Nathan is here visiting me! {And he even came bearing birthday gifts!}

He got in early this morning and then sat through my two-and-a-half hour orchestra rehearsal - our first day of rehearsals for the next concert, Mahler 1, Beethoven 1, and the new piece I mentioned yesterday.

We had lunch with Brooke and Rachel, and then Nathan took a nap in my dorm room while I had two-and-a-half hours of first violin sectionals.

Sectionals are basically reduced rehearsals, where just one section of the orchestra rehearses. This particular sectional was led by a visiting faculty member here at NOI, the concertmaster of the Detroit Symphony. To further reduce the forces and be able to focus more on details with a small section, she decided to dismiss half the section at a time to go practice, and work with the other half. As if that weren't intimidating enough, she also went stand by stand - that is, asking the front desk to play a certain passage, then the second desk, and so forth. Oh the terror and mortification. Not only are you playing for the concertmaster of Detroit, but you also have six or eight of your fellow violinists staring you down as you desperately hope that you can play the fourth movement of the Mahler up to tempo with no mistakes, with perfect intonation and articulations, and with impeccable expression.

It all went basically like this:

We play a difficult passage.

Then she tells us, more bow, less bow, louder, softer, shorter, longer, slower, faster, get it in tune, lower D-flats, more dynamic contrast, on the string, off the string, etc. Not a single detail escapes her.

We play it again.

She again tells us all the things we still did wrong.

We play it again.

And so on.

Everyone was nervous, and no one played perfectly, and after it was all over and we left the room, it went something like this:

"I didn't have the part with my fingerings so I really messed up that one passage!"

"My fingers were too cold to play!"

"I was so nervous I was shaking!"

"I didn't know we'd have to go stand-by-stand! I haven't had to do that since youth symphony!"

"I wasn't warmed up!"

"I was a mess! I need to practice for five more hours today!"

We all say these things so no one will think that we didn't even know that we made mistakes; of course, the only thing worse than playing poorly is the thought that another violinist might think you didn't even know that you played poorly.

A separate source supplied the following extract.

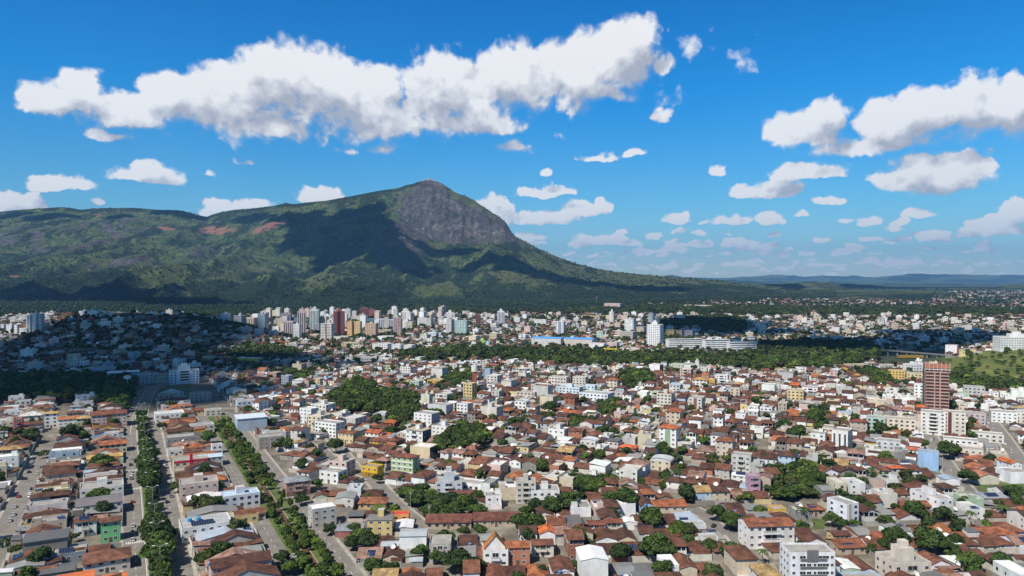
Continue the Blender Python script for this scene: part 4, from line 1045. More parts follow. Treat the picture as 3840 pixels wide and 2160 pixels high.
    if 'g' in opt: S_.part('ground_floor').box(x0 - .02, x1 + .02, y0 - .06, y0 - .005, 0, 2.7, 'wall', tuple(c * .45 for c in col))

WHT, OFF, CRM, BEI, PNK, LGR, GRY = (.80, .80, .78), (.68, .65, .59), (.63, .55, .41), (.48, .40, .31), (.62, .49, .43), (.52, .52, .50), (.30, .29, .28)
YEL, GRN, PGR, PBL, BRK, BRN, ORG = (.66, .52, .24), (.18, .52, .24), (.50, .60, .36), (.50, .62, .74), (.33, .12, .085), (.16, .065, .045), (.50, .15, .05)
REDB = (.20, .075, .05)
PLACED = []   # oriented footprints that lots must avoid
LM = []
def lm(x0, x1, yt, yb, col, label, roof='F', rc=None, win='n', az=None, asp=.75, opt='', stripe=None, side=None, w=None, d=None, cat='apartment block', name='apartment_block', fh=None):
    LM.append(dict(x0=x0, x1=x1, yt=yt, yb=yb, col=col, label=label, roof=roof, rc=rc, win=win, az=az, asp=asp, opt=opt, stripe=stripe, side=side, w=w, d=d, cat=cat, name=name, fh=fh))
HB = dict(cat='house', name='house')
def zone_az(px, py):
    """street direction (degrees) of the neighbourhood seen at a pixel"""
    if py < 1420: return 12 + 22 * math.sin(px / 310.0)
    lim = 1000 + (py - 1600) * .72
    if px < lim: return math.degrees(AZL)
    if px > 2880: return -4 if py > 1770 else 28
    if py > 1850: return -3
    if px < 1900 and py > 1700: return 22
    return 26
# --- bottom left quarter
lm(351, 469, 1534, 1606, PNK, 'peach four-storey apartment block with two brown columns up its middle', roof='T', rc=REDB, stripe=((.22, .12, .07), .14), opt='t')
lm(168, 216, 1543, 1606, WHT, 'narrow white three-storey house with an ochre hipped roof', roof='T', rc=(.50, .33, .12), **HB)
lm(222, 290, 1560, 1608, WHT, 'white two-storey house with an orange gable roof beside the ochre-roofed white one', roof='G', rc=(.40, .15, .07), **HB)
lm(290, 342, 1560, 1610, PGR, 'pale green house with an ochre roof left of the peach block', roof='T', rc=(.5, .33, .14), win='b', **HB)
lm(20, 96, 1536, 1582, WHT, 'white flat-roofed block by the dark wood at the left edge', win='n', opt='t')
lm(9, 52, 1580, 1640, CRM, 'cream half of the red and cream block at the left edge', roof='F')
lm(52, 84, 1568, 1642, (.42, .09, .07), 'dark red apartment block with stacked balconies at the left edge', roof='F', win='b', asp=1.2)
lm(60, 112, 1502, 1545, LGR, 'pale grey twin-topped building in front of the left wood')
lm(376, 470, 1648, 1700, CRM, 'cream three-storey house with an orange lean-to roof beside the left roadway', roof='G', rc=(.34, .12, .06), **HB)
lm(395, 442, 1622, 1656, WHT, 'white box house above the orange-roofed cream house', **HB)
lm(333, 452, 1712, 1736, CRM, 'low house with a broad faded yellow roof near the avenue', roof='G', rc=(.50, .33, .12), d=9, **HB)
lm(310, 455, 1808, 1872, WHT, 'long white three-storey building with small round windows facing the camera', opt='t')
lm(296, 451, 1860, 1940, LGR, 'pale grey three-storey block with a terracotta column in its middle', roof='M', rc=(.2, .18, .18), stripe=((.42, .13, .05), .16), win='n')
lm(382, 448, 1935, 2034, GRN, 'bright green narrow house with a brown hipped roof', roof='T', rc=(.16, .075, .05), asp=.9, w=8.2, **HB)
lm(283, 358, 1938, 2015, WHT, 'white two-storey house with a dark brown roof and dark upper veranda', roof='G', rc=(.15, .065, .045), win='b', opt='s', **HB)
lm(96, 245, 1998, 2098, (.25, .23, .20), 'weathered grey concrete building with a flat dark sheet roof', roof='S', rc=(.13, .13, .125), win='x', cat='building', name='building')
lm(196, 318, 2052, 2112, (.25, .29, .34), 'low blue-grey building with solar panels on its roof', roof='F', opt='s', cat='building', name='building', asp=.9)
lm(323, 480, 2056, 2150, (.66, .62, .56), 'corner house with stained cream walls under a rambling brown tile roof', roof='T', rc=(.19, .085, .055), asp=.8, **HB)
lm(218, 345, 2155, 2215, (.2, .22, .24), 'low workshop with a bright orange sheet roof', roof='M', rc=(.62, .17, .05), win='x', cat='workshop', name='workshop')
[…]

After the horrors of sectionals were behind me, Brooke, Ting-Ting and I grabbed salads at a nearby deli while Nathan ate the mac-and-cheese from the kids' menu. Over dinner, Ting-Ting taught us some words in Mandarin, and marveled at the fact that we silly Americans could hardly tell the difference between the word for "dumpling" and the word for "sleep" - to us they are nearly identical; to her she's not quite sure why Americans think they sound alike!

Then it was octet rehearsal from 7:00-9:00.

After rehearsal we walked back to my dorm, where we had fun taking pictures with my iPhone while we waited for Ting-Ting and Brooke to come over and have some pizza with us. (Nathan was craving a late-night snack.)

Nathan hates it when I use the Instagram app to mess around with the light and colors in photos. It's a point of contention, clearly:

So we also took some normal pictures:

{Maybe not so normal after all.}

1 comment:

  1. I love how much fun you guys have together. :)

    Also, your comment about musicians' comments post-playing? Totally and completely on the mark. Does it ever bug you that we do it? I know that I do it, and I don't like it. But I do it because yeah, I'm insecure and don't want others to think I don't know enough to hear the mistakes. Makes me feel kind of pathetic, putting it in such a bald statement! I really do wonder why we all feel the need to do it. Maybe it has to do with the competition aspect of making music. I wish it wasn't like that!